Christopher Luxon says New Zealand stands by Ukraine.
Photo: RNZ / Marika Khabazi
The Prime Minister says the government would be open to sending peacekeepers to Ukraine if a ceasefire was reached.
It follows European leaders meeting in Paris for an emergency summit on the future of Ukraine.
Luxon said New Zealand stood with Ukraine because it was unacceptable for a major power to cause huge amounts of suffering.
“I think that is something we’d be open to, but obviously it’s speculative at this point, but we do support a lot of peacekeeping missions around the world and this is something that we would be open to working through.”
Currently New Zealand troops were embedded with British troops and working to train Ukrainian forces in the United Kingdom, he said.
Luxon told Morning Report that New Zealand stands by Ukraine.
“We very much stand with Ukraine, I mean we’re a country … with our strong set of values around nation states and sovereignty of nations.”
The war there was one of several shifts from rules to power, from economics to security and from global efficiency to resilience in international relations, he said.
Luxon said he was open to sending troops as peacekeepers and said the negotiations to end the war were a good thing, but Ukraine should be involved in them.
Luxon pledges to get NZ defence spending close to 2%
Luxon said he wants to get New Zealand’s defence spending close to 2 percent of gross domestic product.
New Zealand currently spends just over 1 percent of GDP on defence with more set to revealed about the future spending plans in the Defence Capability Plan, although at this stage it is unknown when the plan will be released.
US President Donald Trump has been pushing for higher defence spending in Europe – and may yet push for other countries to do the same.
Luxon said the Defence Capability Plan sought to give certainty about the capability New Zealand would need in defence over the next 15 years, he said.
“We will be getting as close to 2 percent [of defence spending on GDP] as we possibly can, we know that’s the pathway we want to get to.”
Asked when defence spending would reach the 2 percent mark, Luxon said that would be revealed via the Defence Capability Plan in due course.
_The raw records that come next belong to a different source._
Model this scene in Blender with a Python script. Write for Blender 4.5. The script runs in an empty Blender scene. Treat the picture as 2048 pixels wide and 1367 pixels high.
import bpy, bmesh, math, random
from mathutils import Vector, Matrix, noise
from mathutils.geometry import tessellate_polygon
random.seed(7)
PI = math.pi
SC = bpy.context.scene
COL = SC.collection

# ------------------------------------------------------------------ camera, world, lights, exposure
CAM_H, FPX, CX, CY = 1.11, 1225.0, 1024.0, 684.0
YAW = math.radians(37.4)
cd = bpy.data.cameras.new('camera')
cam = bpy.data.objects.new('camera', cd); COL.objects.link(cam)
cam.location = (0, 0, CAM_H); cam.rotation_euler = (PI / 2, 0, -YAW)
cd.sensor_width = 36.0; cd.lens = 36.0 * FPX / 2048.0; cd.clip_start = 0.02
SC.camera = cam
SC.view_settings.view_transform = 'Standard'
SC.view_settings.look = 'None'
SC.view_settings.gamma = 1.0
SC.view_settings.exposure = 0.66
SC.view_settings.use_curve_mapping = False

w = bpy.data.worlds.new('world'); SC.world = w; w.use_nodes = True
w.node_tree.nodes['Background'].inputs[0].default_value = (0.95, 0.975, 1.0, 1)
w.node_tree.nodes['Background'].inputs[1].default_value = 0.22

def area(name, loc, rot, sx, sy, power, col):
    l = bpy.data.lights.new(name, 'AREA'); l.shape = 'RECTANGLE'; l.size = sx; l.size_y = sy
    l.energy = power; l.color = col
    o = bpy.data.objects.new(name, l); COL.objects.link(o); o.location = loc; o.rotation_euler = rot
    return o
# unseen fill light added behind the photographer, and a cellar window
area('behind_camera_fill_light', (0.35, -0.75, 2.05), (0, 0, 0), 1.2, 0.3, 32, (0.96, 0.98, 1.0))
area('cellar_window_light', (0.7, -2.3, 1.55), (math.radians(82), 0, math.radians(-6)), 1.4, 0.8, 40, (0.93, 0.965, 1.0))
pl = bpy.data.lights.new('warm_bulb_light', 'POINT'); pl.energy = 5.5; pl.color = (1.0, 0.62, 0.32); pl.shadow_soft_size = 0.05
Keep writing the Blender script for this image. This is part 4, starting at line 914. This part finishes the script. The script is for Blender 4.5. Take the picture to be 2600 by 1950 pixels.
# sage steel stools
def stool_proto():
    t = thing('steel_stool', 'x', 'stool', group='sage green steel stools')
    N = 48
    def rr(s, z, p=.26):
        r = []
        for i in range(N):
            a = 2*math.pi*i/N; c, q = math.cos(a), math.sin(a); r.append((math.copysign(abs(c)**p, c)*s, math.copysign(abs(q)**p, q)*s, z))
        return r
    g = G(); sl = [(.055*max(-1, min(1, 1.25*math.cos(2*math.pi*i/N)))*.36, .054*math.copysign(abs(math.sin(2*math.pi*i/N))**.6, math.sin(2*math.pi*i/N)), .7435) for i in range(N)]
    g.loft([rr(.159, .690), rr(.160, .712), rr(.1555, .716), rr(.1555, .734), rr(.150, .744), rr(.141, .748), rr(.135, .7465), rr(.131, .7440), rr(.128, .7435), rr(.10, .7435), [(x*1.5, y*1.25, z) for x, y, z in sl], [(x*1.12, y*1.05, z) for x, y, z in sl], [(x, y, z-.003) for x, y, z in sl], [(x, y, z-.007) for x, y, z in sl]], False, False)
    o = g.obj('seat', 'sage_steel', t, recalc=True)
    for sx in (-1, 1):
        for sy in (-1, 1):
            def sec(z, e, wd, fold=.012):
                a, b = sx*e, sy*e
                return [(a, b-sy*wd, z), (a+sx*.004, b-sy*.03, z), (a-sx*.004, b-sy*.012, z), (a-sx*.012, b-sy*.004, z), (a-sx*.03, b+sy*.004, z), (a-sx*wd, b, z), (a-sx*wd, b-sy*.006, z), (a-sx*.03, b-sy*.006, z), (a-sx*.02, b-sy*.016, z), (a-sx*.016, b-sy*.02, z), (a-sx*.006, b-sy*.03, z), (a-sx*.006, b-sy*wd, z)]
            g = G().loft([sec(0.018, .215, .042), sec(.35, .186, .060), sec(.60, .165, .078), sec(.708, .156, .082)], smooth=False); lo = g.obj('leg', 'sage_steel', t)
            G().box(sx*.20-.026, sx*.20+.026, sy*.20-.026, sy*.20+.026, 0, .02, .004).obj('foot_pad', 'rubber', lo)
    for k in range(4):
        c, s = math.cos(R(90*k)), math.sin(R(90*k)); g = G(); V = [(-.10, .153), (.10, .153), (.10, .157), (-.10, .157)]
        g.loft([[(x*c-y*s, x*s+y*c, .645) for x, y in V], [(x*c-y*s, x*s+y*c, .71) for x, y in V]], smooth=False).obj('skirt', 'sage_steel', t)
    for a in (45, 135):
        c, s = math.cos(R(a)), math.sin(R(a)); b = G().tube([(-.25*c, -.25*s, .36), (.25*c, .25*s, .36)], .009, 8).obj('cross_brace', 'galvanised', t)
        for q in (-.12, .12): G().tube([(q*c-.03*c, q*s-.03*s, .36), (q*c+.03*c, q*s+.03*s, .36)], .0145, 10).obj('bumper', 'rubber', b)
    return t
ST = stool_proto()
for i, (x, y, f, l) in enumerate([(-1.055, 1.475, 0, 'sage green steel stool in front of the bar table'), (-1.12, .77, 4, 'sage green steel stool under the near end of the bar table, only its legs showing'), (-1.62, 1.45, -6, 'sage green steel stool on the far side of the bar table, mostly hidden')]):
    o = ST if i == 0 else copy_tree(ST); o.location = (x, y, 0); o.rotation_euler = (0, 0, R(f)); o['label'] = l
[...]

“As we put more money in, I want to make sure we’ve got a really good strategy and part of that is making sure that we’re very inter-operable with Australia, for example, that we’ve got some real capability, that we’re respected around the world.”
More money needed to go into the defence system but equally it was important that as a small country New Zealand chose carefully about where it wanted to build that capability, he said.